1. Use technology for the heavy lifting in your campaign development process.
Marketers can reduce the time it takes to create and deploy marketing messages through the use of flexible technology like email building tools, dynamic content blocks, and automated responsive design. In addition to optimizing digital marketing processes, these technologies improve personalization and help create customer experiences that consumers love. By thinking ahead
marketers can ensure that any investment in new and existing technology leads to gains in marketing ROI.
2. Use data to find opportunities within your audience
Every marketer knows that it’s easier and cheaper to retain existing customers than to acquire new ones. When budgets are shrinking, brands can make their money go farther by focusing on finding new opportunities within their existing customer.
3. Acquire new customers through referrals
According to Nielsen Research, consumers are four times more likely to buy when referred by a friend. In addition, the Wharton School of Business found that the lifetime value for a new referral customer is 16% higher than that for non-referrals. So, when money is tight or budgets are flat, brands can make the most of their acquisition efforts by using the power of their
own fans to spread the word and recruit new customers.
4. Determine what works through accurate attribution
Attribution is always important, but when a brand has to do more with a smaller budget, it becomes even more crucial to ensure that every dollar is used wisely.
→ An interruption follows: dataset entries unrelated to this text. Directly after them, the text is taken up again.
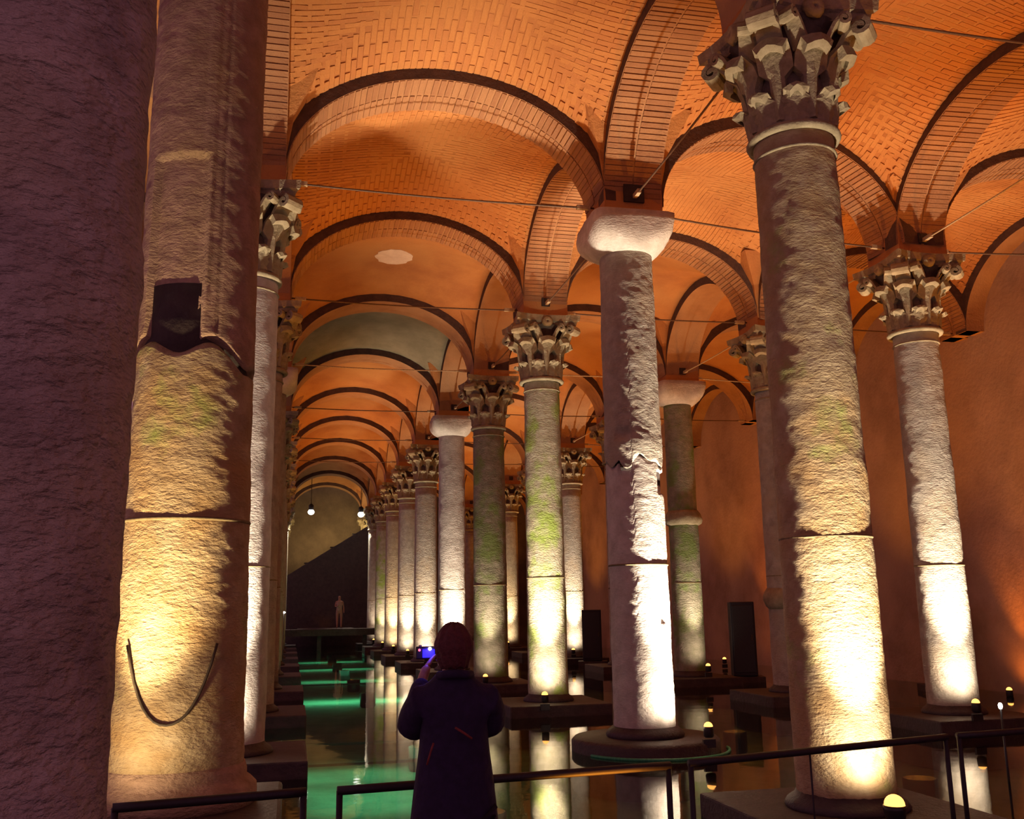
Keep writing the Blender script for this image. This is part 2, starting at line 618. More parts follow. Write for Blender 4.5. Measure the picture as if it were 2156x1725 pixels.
def make_volute_mesh(name, mat):
    """spiral scroll lying in the x/z plane, thick in y, springing from origin and rising outward +x"""
    pts = [(-.02, 0, -.42), (.05, 0, -.28), (.13, 0, -.14), (.22, 0, -.04)]
    cx, cz = .255, -.10
    for s in range(15):
        a = math.radians(100 - s * 34)
        r = .085 * (1 - s / 17)
        pts.append((cx + r * math.cos(a), 0, cz + r * math.sin(a)))
    V = []; F = []
    n = len(pts)
    for i, p in enumerate(pts):
        t = Vector(pts[min(n - 1, i + 1)]) - Vector(pts[max(0, i - 1)])
        nv = Vector((-t.z, 0, t.x)).normalized()
        hw = .075 if i < 5 else .085
        th = .022
        for y, e in ((-hw, 1), (hw, 1), (hw, -1), (-hw, -1)):
            V.append((p[0] + nv.x * th * e, y, p[2] + nv.z * th * e))
    for i in range(n - 1):
        for a in range(4):
            F.append((i * 4 + a, i * 4 + (a + 1) % 4, (i + 1) * 4 + (a + 1) % 4, (i + 1) * 4 + a))
    F.append((3, 2, 1, 0)); F.append((n * 4 - 4, n * 4 - 3, n * 4 - 2, n * 4 - 1))
    me = bpy.data.meshes.new(name)
    me.from_pydata(V, [], F); me.materials.append(mat)
    return me

def make_abacus_mesh(name, hw, h, mat, concave=.10):
    V = []; F = []
    ring = []
    for s in range(4):
        base = PI / 2 * s
        for j in range(8):
            t = -1 + 2 * j / 8
            d = hw - concave * (1 - t * t) if abs(t) < 1 else hw
            x, y = d, t * (hw - .03)
            ring.append((x * math.cos(base) - y * math.sin(base), x * math.sin(base) + y * math.cos(base)))
    lv = [(0, .90), (h * .35, .93), (h * .45, 1.0), (h, 1.02)]
    n = len(ring)
    for z, k_ in lv:
        for x, y in ring: V.append((x * k_, y * k_, z))
    for i in range(len(lv) - 1):
        for j in range(n):
            F.append((i * n + j, i * n + (j + 1) % n, (i + 1) * n + (j + 1) % n, (i + 1) * n + j))
    F.append(tuple(reversed(range(n)))); F.append(tuple(range((len(lv) - 1) * n, len(lv) * n)))
    me = bpy.data.meshes.new(name)
    me.from_pydata(V, [], F); me.materials.append(mat)
    return me

LEAF_LOW = make_leaf_mesh('leaf_low', .36, .30, .10, M['carved'])
LEAF_HIGH = make_leaf_mesh('leaf_high', .78, .30, .17, M['carved'], arched=True)
VOLUTE = make_volute_mesh('volute', M['carved'])
ABACUS = make_abacus_mesh('abacus', .62, .22, M['carved'], .11)
ROSETTE = None
NECK = 5.90

def bell_mesh():
    V = []; F = []
    prof = [(.36, .0), (.35, .2), (.33, .6), (.37, .9), (.46, 1.06), (.53, 1.14)]
    n = 24
    for r, z in prof:
        for j in range(n):
            a = 2 * PI * j / n
            V.append((r * math.cos(a), r * math.sin(a), z))
    for i in range(len(prof) - 1):
        for j in range(n):
            F.append((i * n + j, i * n + (j + 1) % n, (i + 1) * n + (j + 1) % n, (i + 1) * n + j))
    F.append(tuple(reversed(range(n)))); F.append(tuple(range((len(prof) - 1) * n, len(prof) * n)))
    me = bpy.data.meshes.new('bell')
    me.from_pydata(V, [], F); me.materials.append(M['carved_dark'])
    return me
BELL = bell_mesh()
def ring_mesh(name, R, r, mat, n=32, m_=8):
    V = []; F = []
    for i in range(n):
        a = 2 * PI * i / n
        for j in range(m_):
            b = 2 * PI * j / m_
            V.append(((R + r * math.cos(b)) * math.cos(a), (R + r * math.cos(b)) * math.sin(a), r * math.sin(b)))
    for i in range(n):
        for j in range(m_):
            F.append((i * m_ + j, ((i + 1) % n) * m_ + j, ((i + 1) % n) * m_ + (j + 1) % m_, i * m_ + (j + 1) % m_))
    me = bpy.data.meshes.new(name)
    me.from_pydata(V, [], F); me.materials.append(mat)
    me.polygons.foreach_set('use_smooth', [True] * len(me.polygons))
    return me
NRING = ring_mesh('neck_ring', .385, .045, M['carved'])
BOSS = ring_mesh('boss', .045, .05, M['carved'], 10, 6)

def corinthian(root, far=False, sc_=1.0):
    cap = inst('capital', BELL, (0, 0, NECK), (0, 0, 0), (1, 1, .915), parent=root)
    inst('neck_ring', NRING, (0, 0, .03), parent=cap)
    for j in range(8):
        a = 2 * PI * j / 8 + PI / 8
        inst('leaf', LEAF_LOW, (.345 * math.cos(a), .345 * math.sin(a), .05), (random.uniform(-.05, .05), 0, a - PI / 2), parent=cap)
    for j in range(8):
        a = 2 * PI * j / 8
        inst('leaf', LEAF_HIGH, (.325 * math.cos(a), .325 * math.sin(a), .10), (random.uniform(-.06, .02), 0, a - PI / 2), parent=cap)
    for j in range(4):
        a = PI / 4 + PI / 2 * j
        inst('volute', VOLUTE, (.42 * math.cos(a), .42 * math.sin(a), 1.13), (0, 0, a), (1.12, 1.5, 1.1), parent=cap)
        # pair of small inner scrolls on each face
        for s_ in (-1, 1):
            b = PI / 2 * j
            inst('scroll', VOLUTE, (.46 * math.cos(b) - s_ * .12 * math.sin(b), .46 * math.sin(b) + s_ * .12 * math.cos(b), 1.14), (0, 0, b + s_ * 1.15), (.70, 1.15, .8), parent=cap)
    inst('abacus', ABACUS, (0, 0, 1.12), parent=cap)
    for j in range(4):
        b = PI / 2 * j
        inst('boss', BOSS, (.52 * math.cos(b), .52 * math.sin(b), 1.20), (0, PI / 2, b), (1.2, 1.2, 1.3), parent=cap)
    return cap

def doric_mesh():
    V = []; F = []
    n = 48
    prof = [(0, .40, 2), (.02, .42, 2), (.06, .48, 2.3), (.12, .535, 3), (.20, .57, 4.5), (.30, .585, 7), (.42, .59, 10), (.53, .59, 10), (.54, .57, 10)]
    for z, hw, p in prof:
        for j in range(n):
            a = 2 * PI * j / n
            c, s = math.cos(a), math.sin(a)
            r = hw / ((abs(c) ** p + abs(s) ** p) ** (1 / p))
            d = noise.fractal(Vector((c * 1.3, s * 1.3, z * 2.0)), 1, 2, 3) * .03
            V.append(((r + d) * c, (r + d) * s, z))
    for i in range(len(prof) - 1):
        for j in range(n):
            F.append((i * n + j, i * n + (j + 1) % n, (i + 1) * n + (j + 1) % n, (i + 1) * n + j))
    F.append(tuple(reversed(range(n)))); F.append(tuple(range((len(prof) - 1) * n, len(prof) * n)))
    me = bpy.data.meshes.new('doric')
    me.from_pydata(V, [], F); me.materials.append(M['marble_white'])
    me.polygons.foreach_set('use_smooth', [True] * len(me.polygons))
    return me
DORIC = doric_mesh()

def shaft(root, r0, r1, z0, z1, mat, seed=1, n=32, nz=24, amp=.006, extra=None, name='shaft', label=None):
    prof = []
    for s in range(nz + 1):
        t = s / nz
        prof.append((r0 + (r1 - r0) * t ** 1.2, z0 + (z1 - z0) * t))
    return lathe(name, prof, n, mat, root, rough_rf(seed, amp, extra=extra), label=label)

ITEMS = {}
COLD = {}   # column name used in labels
def column_name(i, k):
    return COLD.get((i, k)) or '%s column of the %s row' % (ORD[k], ROWN[i])

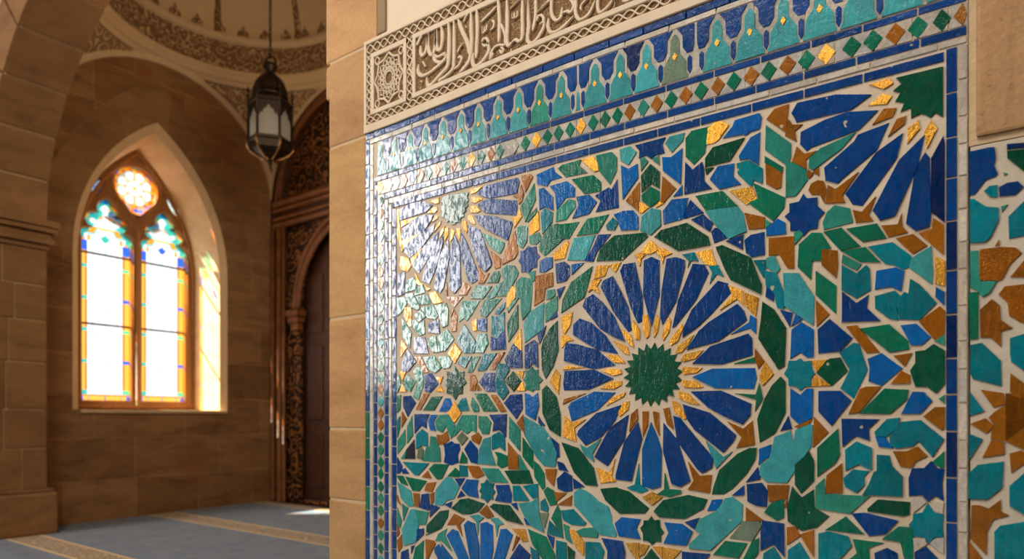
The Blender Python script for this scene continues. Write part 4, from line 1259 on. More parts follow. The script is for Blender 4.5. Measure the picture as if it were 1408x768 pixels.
mo.build('portal_moulding',M['wood'],door)
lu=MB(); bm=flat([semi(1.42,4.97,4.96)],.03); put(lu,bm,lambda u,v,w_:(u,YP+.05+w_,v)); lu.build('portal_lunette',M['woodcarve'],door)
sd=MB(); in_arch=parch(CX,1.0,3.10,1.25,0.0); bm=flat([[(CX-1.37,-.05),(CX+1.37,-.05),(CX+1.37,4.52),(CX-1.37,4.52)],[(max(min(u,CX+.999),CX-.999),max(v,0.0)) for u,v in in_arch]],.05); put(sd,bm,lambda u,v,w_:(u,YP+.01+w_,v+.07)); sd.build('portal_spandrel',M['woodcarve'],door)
ar=MB()
A=parch(CX,1.0,3.15,1.27,.02)[2:]; 
for off,rr,yy in ((0,.035,-.06),(.10,.045,-.05)):
    P=parch(CX,1.0+off,3.15,1.27+off*1.2,.02)[2:]; ar.tube([(p[0],YP+yy,p[1]) for p in P],rr,8)
for k in range(64):
    P=parch(CX,.965,3.15,1.22,.02,80)[2:]; p=P[int((k+.5)/64*(len(P)-1))]; ar.sphere((p[0],YP-.06,p[1]),.032,6)
ar.build('portal_arch_beading',M['wood'],door)
for sx in (-1,1):
    cb=MB(); x0=CX+sx*1.06
    for (z0,z1,hw,dp) in ((3.02,3.12,.16,.16),(2.92,3.02,.13,.13),(2.80,2.92,.09,.10),(2.72,2.80,.05,.07)): cb.cbox(x0-hw,x0+hw,YP-dp,YP+.02,z0,z1-.003,.012)
    cb.build('portal_corbel',M['wood'],door)
for sx in (-1,1):
    lf=MB(); a0,a1=(CX-1.06,CX-.006) if sx<0 else (CX+.006,CX+1.06)
    lf.box(a0,a1,YP+.10,YP+.15,.02,4.5)
    for (z0,z1) in ((.25,1.15),(1.35,2.55),(2.75,3.7)):
        for (b0,b1) in ((a0+.12,(a0+a1)/2-.04),((a0+a1)/2+.04,a1-.1)): lf.cbox(b0,b1,YP+.075,YP+.11,z0,z1,.018)
    lf.build('door_leaf',M['wooddark'],door)
    hd=MB(); hx=CX+sx*.07; hd.tube([(hx,YP+.06+.04*math.cos(q*PI/6),1.25+.09*math.sin(q*PI/6)) for q in range(12)],.012,6,closed=True); hd.build('door_handle',M['bronze'],door)

# ------------------------------------------------------------------ lantern
LX,LY=-7.56,5.16
lan=empty('hanging_lantern',(LX,LY,4.66),'dark pierced metal hexagonal lantern hanging on a chain below the dome','lantern')
HEX=PI/6+.36
def hexring(mb,prof,col=None): mb.lathe(LX,LY,prof,6,col,HEX,False)
chn=MB(); z=8.50; k=0
while z>6.09:
    pts=[]
    for q in range(10):
        a=2*PI*q/10; u=.017*math.cos(a); w_=.034*math.sin(a)
        pts.append((LX+(u if k%2 else 0),LY+(0 if k%2 else u),z+w_))
    chn.tube(pts,.0065,5,closed=True); z-=.052; k+=1
chn.build('chain',M['bronze'],lan)
rg=MB(); rg.tube([(LX+.085*math.cos(2*PI*q/20)*.94,LY+.085*math.cos(2*PI*q/20)*.34,6.0+.095*math.sin(2*PI*q/20)) for q in range(20)],.012,6,closed=True); rg.build('hanging_ring',M['bronze'],lan)
dmm=MB(); dmm.lathe(LX,LY,[(.02,6.0),(.085,5.99),(.09,5.95),(.055,5.90),(.06,5.87),(.07,5.85),(.13,5.80),(.18,5.73),(.205,5.65),(.205,5.58),(.225,5.57),(.225,5.545),(.20,5.54)],24)
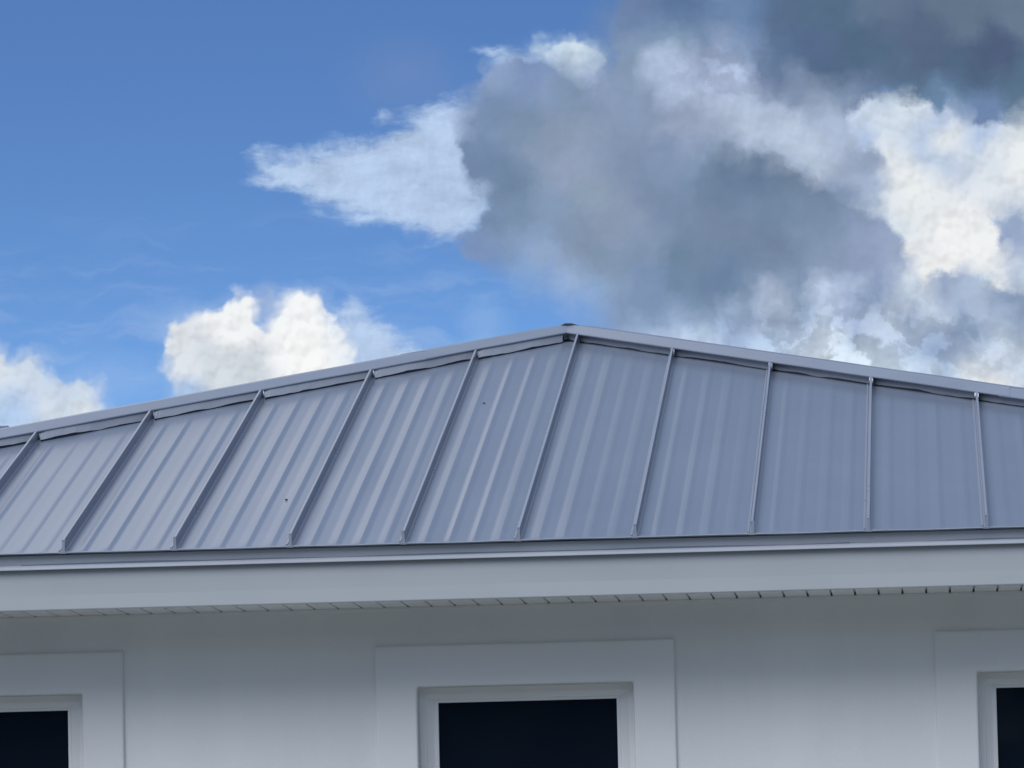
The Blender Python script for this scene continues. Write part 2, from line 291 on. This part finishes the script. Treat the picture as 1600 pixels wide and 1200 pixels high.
wo = W.new('ShaderNodeOutputWorld'); wt.links.new(bgn.outputs[0], wo.inputs[0])
world.cycles.sampling_method = 'MANUAL'; world.cycles.sample_map_resolution = 1024

# ================================================================== materials
def mat(name, col, rough=0.5, metal=0.0, spec=0.5, bump=None, var=None, coat=0.0):
    m = bpy.data.materials.new(name); m.use_nodes = True
    nt = m.node_tree; T = NT(nt); b = nt.nodes['Principled BSDF']
    b.inputs['Base Color'].default_value = (*col, 1); b.inputs['Roughness'].default_value = rough
    b.inputs['Metallic'].default_value = metal; b.inputs['Specular IOR Level'].default_value = spec
    b.inputs['Coat Weight'].default_value = coat
    co = T.new('ShaderNodeTexCoord').outputs['Object']
    if var:                                        # broad uneven tone: scale, amount, stretch
        v = T.noise(T.vm('MULTIPLY', co, var[2]), var[0], 5, 0.6, '3D').outputs[0]
        f = T.mr(v, 0.3, 0.7, 1 - var[1], 1 + var[1])
        g = T.new('ShaderNodeVectorMath', operation='SCALE'); g.inputs[0].default_value = col; T.put(g.inputs['Scale'], f)
        T.put(b.inputs['Base Color'], g.outputs[0])
        T.put(b.inputs['Roughness'], T.mr(v, 0.3, 0.7, rough * 0.85, min(1, rough * 1.15)))
    if bump:                                       # scale, distance, detail
        h = T.noise(T.vm('MULTIPLY', co, bump[3]), bump[0], bump[2], 0.6, '3D').outputs[0]
        bn = T.new('ShaderNodeBump'); bn.inputs['Strength'].default_value = 1.0; bn.inputs['Distance'].default_value = bump[1]
        T.put(bn.inputs['Height'], h); T.put(b.inputs['Normal'], bn.outputs[0])
    return m
ONE = (1, 1, 1)
M_PANEL = mat('painted steel panel', (0.157, 0.188, 0.246), 0.24, 0.0, 0.5, None, (1.3, 0.05, (1, .4, 1)))
M_CAP = mat('painted steel trim', (0.208, 0.235, 0.292), 0.30, 0.0, 0.5, None, (2.0, 0.07, ONE))
M_CLOS = mat('pale folded closure steel', (0.29, 0.315, 0.36), 0.36, 0.0, 0.5, (9.0, 0.0030, 2, ONE), (4.0, 0.08, ONE))
M_KICK = mat('drip edge steel', (0.34, 0.365, 0.41), 0.36, 0.0, 0.5, (8.0, 0.0008, 3, ONE), (3.0, 0.08, (.5, 1, 1)))
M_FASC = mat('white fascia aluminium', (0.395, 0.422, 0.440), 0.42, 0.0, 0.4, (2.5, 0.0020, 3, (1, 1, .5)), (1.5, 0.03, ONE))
M_SOFF = mat('white vinyl soffit', (0.78, 0.78, 0.77), 0.5, 0.0, 0.4, None, (2.0, 0.03, ONE))
M_WALL = mat('painted stucco', (0.773, 0.785, 0.780), 0.62, 0.0, 0.35, (55.0, 0.0012, 6, ONE), (0.9, 0.06, (1.8, 1, .2)))
M_TRIM = mat('smooth stucco band', (0.768, 0.780, 0.775), 0.58, 0.0, 0.35, (70.0, 0.0008, 6, ONE), (1.2, 0.03, ONE))
M_VINYL = mat('white vinyl frame', (0.86, 0.855, 0.85), 0.38, 0.0, 0.45, None, (3.0, 0.02, ONE))
M_SEAL = mat('dark butyl sealant', (0.025, 0.03, 0.045), 0.6)
M_GLASS = mat('dark window glass', (0.0075, 0.0135, 0.024), 0.02, 0.0, 0.5)
M_LOOSE = mat('ridge underlay', (0.02, 0.025, 0.04), 0.6)
M_GROUND = mat('pale gravel drive', (0.185, 0.195, 0.185), 0.9, 0.0, 0.2, (30.0, 0.02, 6, ONE), (0.4, 0.3, ONE))
M_LEAF = mat('dark foliage', (0.035, 0.06, 0.025), 0.7, 0.0, 0.2, None, (0.8, 0.5, ONE))
M_BARK = mat('bark', (0.09, 0.07, 0.05), 0.9)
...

Tracking a campaign’s performance is as important as all the work that goes into launching it. Brands with a good handle on attribution can improve performance even on a smaller budget by cutting what’s not working and
redirecting that spend towards more effective programs.
However, a recent study by Econsultancy and AdRoll found that only 39% of brands had implemented attribution on “all or most” of their marketing activities and 70% of businesses struggled to act on attribution insights. These findings indicate a missed opportunity for marketers looking to be smart about their marketing spend.
5. Prepare for shifting buying preferences
Market volatility and other economic factors like wage stagnation can cause consumers to become more cautious and modify their spending habits. Just as your budget may be tightening, consumers may also be working to make their money stretch further. Keeping close tabs on your transactional data will allow you to see patterns and adjust your offers if your customers begin to change
their behaviors and become more frugal.
To be proactive, you can analyze purchase data from periods when consumer spending decreased to identify best-selling product categories that are still appealing to budget-conscious consumers. Ask yourself: did all of your customer segments respond to their budget constraints in the same way or were there different purchasing trends for each segment? Once you have
identified your “frugality-proof” product categories, you can shine a light on them to drive revenue during periods of cautious spending. Even if those times don’t come, there is tremendous value in knowing your ironclad product categories.